Thursday, October 15, 2009

State Senator Sobel’s Ban on Giant Snakes Supported by Science

“We now have the scientific evidence required to support a full ban on non-native and invasive species of giant snakes like Burmese pythons,” said State Sen. Eleanor Sobel (D-Hollywood) referring to an October 13th United States Geological Survey Risk-Assessment Report. The report concluded that nine species of giant snakes pose “high” or “medium” risks to large portions of the United States.

Sen. Sobel filed Senate Bill 318 which bans the import and sale of certain reptiles of concern and gives Florida Fish and Wildlife Conservation Commission the ability to add new dangerous species to the prohibited list. The bill complements national legislation proposed by U.S. Senator Bill Nelson (D-Florida) and is supported by The Humane Society of the United States, The Nature Conservancy, The Audubon Society and the Animal Rights Foundation of Florida.
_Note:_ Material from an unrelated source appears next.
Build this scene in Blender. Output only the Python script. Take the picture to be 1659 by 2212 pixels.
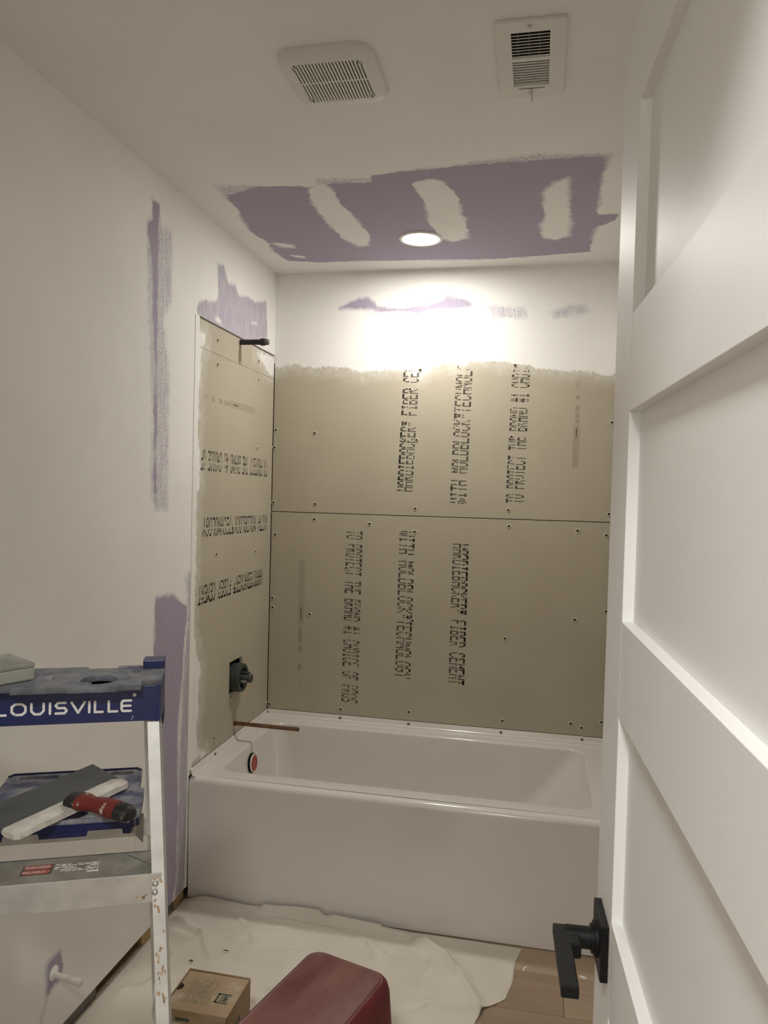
import bpy, bmesh, math, random
import numpy as np
from mathutils import Vector, Matrix, noise as mnoise
random.seed(7)
for o in list(bpy.data.objects):
    bpy.data.objects.remove(o)
SC = bpy.context.scene
COL = SC.collection

# ------------------------------------------------------------------ camera, light, exposure
W, H, YF = 1.52, 2.449, -2.96          # alcove width, ceiling height, inner face of the doorway wall
YT = -0.79                             # front of the bathtub
CAM = Vector((1.1905, -3.2380, 1.4805))
yaw, pit, rol, FPX = 0.2024, -0.0282, 0.0261, 1613.0
fw = Vector((-math.sin(yaw)*math.cos(pit), math.cos(yaw)*math.cos(pit), math.sin(pit)))
rt = Vector((math.cos(yaw), math.sin(yaw), 0)); up = rt.cross(fw)
r2 = math.cos(rol)*rt + math.sin(rol)*up
u2 = -math.sin(rol)*rt + math.cos(rol)*up
cd = bpy.data.cameras.new('camera'); cam = bpy.data.objects.new('camera', cd); COL.objects.link(cam)
cam.matrix_world = Matrix(((r2.x, u2.x, -fw.x, CAM.x), (r2.y, u2.y, -fw.y, CAM.y), (r2.z, u2.z, -fw.z, CAM.z), (0, 0, 0, 1)))
cd.sensor_fit = 'VERTICAL'; cd.sensor_height = 36.0; cd.lens = FPX/2212*36.0; cd.clip_start = 0.02
SC.camera = cam
wd = bpy.data.worlds.new('world'); SC.world = wd; wd.use_nodes = True
wd.node_tree.nodes['Background'].inputs[0].default_value = (1, .95, .88, 1)
wd.node_tree.nodes['Background'].inputs[1].default_value = 0.0
SC.view_settings.view_transform = 'Standard'; SC.view_settings.look = 'None'
SC.view_settings.gamma = 1.0; SC.view_settings.use_curve_mapping = False
SC.view_settings.exposure = 0.07
SC.cycles.max_bounces = 12; SC.cycles.diffuse_bounces = 9   # white room: let the bounced light travel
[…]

“Our legislation will turn off the spigot, stopping the flow of dangerous reptiles into the State by prohibiting their import for personal use,” said Sobel. “These predatory snakes pose an increasingly dangerous hazard to humans and an urgent threat to Florida’s environment,” continued Sobel, referring to a Sumter County two-year-old girl who was killed by an escaped pet Burmese python in July of this year.

“Florida must be proactive and preventative. Other species like anacondas and large lizards, such as Nile Monitors, may become the next Burmese python unless we act now,” said Sen. Sobel. Experts believe Burmese pythons escaped from breeders or were released by pet owners and now form a self-sustaining population possibly numbering as high as 100,000.